国際経済労働研究所が2012年に行った「教員の働きがいに関する意識調査」から、驚きのデータを見つけました。
それは、「今の仕事を続けたいか?」という質問に対して、一般企業の平均では年齢とともにYESの回答の割合が上がっていくにもかかわらず、教員は年齢が上がるにしたがいその割合が下がっている(労働意欲が低い)、というデータです。

(グラフ出典:日本教職員組合 )
なぜ教員はキャリアとともに働きがい(労働意欲)が低下していくのか、今回はそのことについて元公立小学校教員として5つ私見を述べていきたいと思います。
1.長時間労働
同調査では、休暇や労働時間についての意識についても一般企業の会社員の平均に比べ満足度が低いことが明らかにされています。
一般企業の会社員の満足度が36.2%に対し、教員(各校種の平均)は19.3%にとどまっています。
- 体力も時間もある若い頃は何とか耐えられてきたものの、年齢を重ねるとともに厳しくなってきたこと
- 年々、長時間労働の傾向が強くなってきたこと
これらの理由が教員の労働意欲低下につながる大きな一因であると私は考えます。
ちなみに、公立小学校で勤務していた私が退職した大きな理由の一つでもあります。
2.家族ができる
独身の頃はまだプライベートを犠牲にすることで仕事する時間を捻出していた人も年齢を重ね、結婚し、子どもが生まれることでそれも困難になります。
長時間労働のせいで子育て(あるいは家族の関係)が困難になれば、労働意欲が落ちていくのは想像に難くありません。
3.無力感
若い頃は熱意にあふれ、意欲も高かった教員が、やる気をなくしていく理由の一つに、「授業の準備が行えないこと」が挙げられると思います。
子どもたちに分かりやすく楽しい授業をしてあげようと思っても、保護者からのクレーム対応や教育委員会からの調査・レポート等によって、なかなか肝心の授業の準備に取れかかれないのです。
ちなみに、2015年実施の北海道教育大学・愛知教育大・東京学芸大学・大阪教育大学の共同調査では、抱えている不満として「授業準備の時間が足りない」と8割の教員が回答してます。
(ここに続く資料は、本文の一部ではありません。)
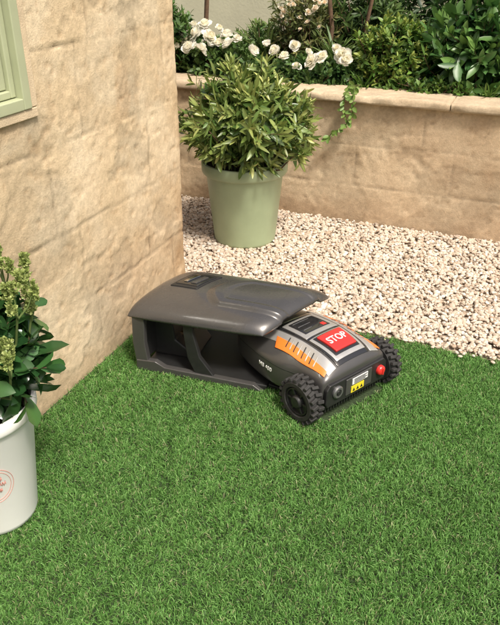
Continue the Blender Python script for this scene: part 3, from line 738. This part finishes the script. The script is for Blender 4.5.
can_patch("handle_chrome",[(.19,.52),(.22,.515),(.235,.68),(.205,.69)],simple("chrome",(.6,.6,.6),.15,metal=1),.009,.004)
can_patch("handle_grip",[(.25,.50),(.29,.495),(.30,.66),(.265,.67)],M_can,.008,.006)
box("base_plate",(.32,.185,.012),(.50,.34,.022),M_black,SHL,.006)
prism("base_ramp",[(.572,.0),(.572,.023),(.66,.004),(.66,0)],'y',.03,.34,M_black,SHL,.002)
for y,nm,dx in ((.004,"near",0),(.366,"far",.07)):
    sh=lambda L_: [(a+dx,b) for a,b in L_]
    prism("rear_leg_"+nm,sh([(.040,.0),(.030,.12),(.034,.235),(.070,.252),(.095,.252),(.086,.235),(.080,.12),(.095,.0)]),'y',y-.002,y+.026,M_shell,SHL,.004)
    prism("mid_strut_"+nm,sh([(.245,.258),(.282,.258),(.282,.20),(.305,.10),(.365,.02),(.365,.0),(.295,.0),(.255,.09),(.242,.20)]),'y',y+.002,y+.024,M_black,SHL,.004)
    prism("base_rail_"+nm,sh([(.04,.0),(.04,.045),(.12,.050),(.16,.030),(.52,.026),(.56,0)]),'y',y-.006,y+.020,M_shell,SHL,.004)
    prism("upper_rail_"+nm,sh([(.045,.222),(.045,.244),(.50,.256),(.50,.238)]),'y',y+.007,y+.018,M_black,SHL,.003)
prism("charging_dock",[(.07,.022),(.07,.20),(.10,.235),(.13,.235),(.155,.19),(.165,.10),(.22,.06),(.25,.022)],'y',.10,.29,M_black,SHL,.008)
M_cop=simple("copper_contact",(.7,.45,.25),.25,metal=1)
box("contact_left",(.185,.16,.10),(.06,.018,.012),M_cop,SHL,.002)
box("contact_right",(.185,.23,.10),(.06,.018,.012),M_cop,SHL,.002)
V=[(.062,.03,.04),(.115,.355,.04),(.115,.355,.235),(.062,.03,.235),(.072,.03,.04),(.125,.355,.04),(.125,.355,.235),(.072,.03,.235)]
small_mesh("rear_panel",V,[(0,1,2,3),(4,5,6,7),(0,1,5,4),(1,2,6,5),(2,3,7,6),(3,0,4,7)],M_black,SHL,bevel=.002)
print("done")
(出典:毎日新聞「授業準備、時間足りぬ」8割」2016年7月25日)
授業の準備ができない⇒良い授業ができない⇒理解できない子どもや落ちこぼれる子どもをつくってしまう⇒改善したくても忙しすぎて授業の準備もできない⇒無力感、
みたいな感じで無力感に陥ってしまうのではないでしょうか。
私が辞めた理由の一つも、この”無力感”です。
4.年々大変になる教育環境
一昔前と比べると、教員にとって厳しい教育環境の変化もあります。
ざっと箇条書きにしただけで、
- 教員は尊敬される存在からサービス提供者に
- 家庭でしつけられていない子どもの増加
- 発達障害、学習障害への対応
- ICT教育、小中連携などの新たな教育課題への対応
- 免許更新制度の導入
- 労働時間の増大
これだけ挙げられます。
ただでさえ大変な状況なのに年々大変になる・・・。そりゃあ、やる気が下がるのも理解できます。
5.子どもとの距離ができる
年齢を重ねれば体力だけでなく、子どもとの心理的な距離が離れていきます。
若い頃は若いだけで何とか子どもと信頼関係を築けていた教員も、日々の業務に追われきちんと勉強をせずに年齢を重ねてしまうと、若い頃に比べ指導が難しくなります。
そうでなくても家庭での躾がなっていない子ども(指導が困難な子ども)が年々増えている現状です。
彼らは、指導が上手くいかないので、意欲が下がっていくのではないでしょうか。(意欲が下がるだけならまだマシで、この”指導力不足中年教員”のなかには子どもの指導が上手くいかないからと管理職を目指す者が少なからずいるのがまた別の問題です)
★まとめ
- 長時間労働
- 家族ができる
- 無力感
- 年々大変になる教育環境
- 子どもとの距離ができる
年齢を重なるにつれて、労働意欲が落ちている・・・。ネガティブな報道が多い教員の話題のなかにあっても、このデータには驚きました。
教員の働き方改革がようやく叫ばれ始めた昨今。
労働意欲の低い先生が子どもに良い教育を施せるとは思えません。先生方の健康と子どもたちのために、まずは一刻も早く長時間労働を是正すべきです。それが労働意欲低下改善のはじめの一手になります。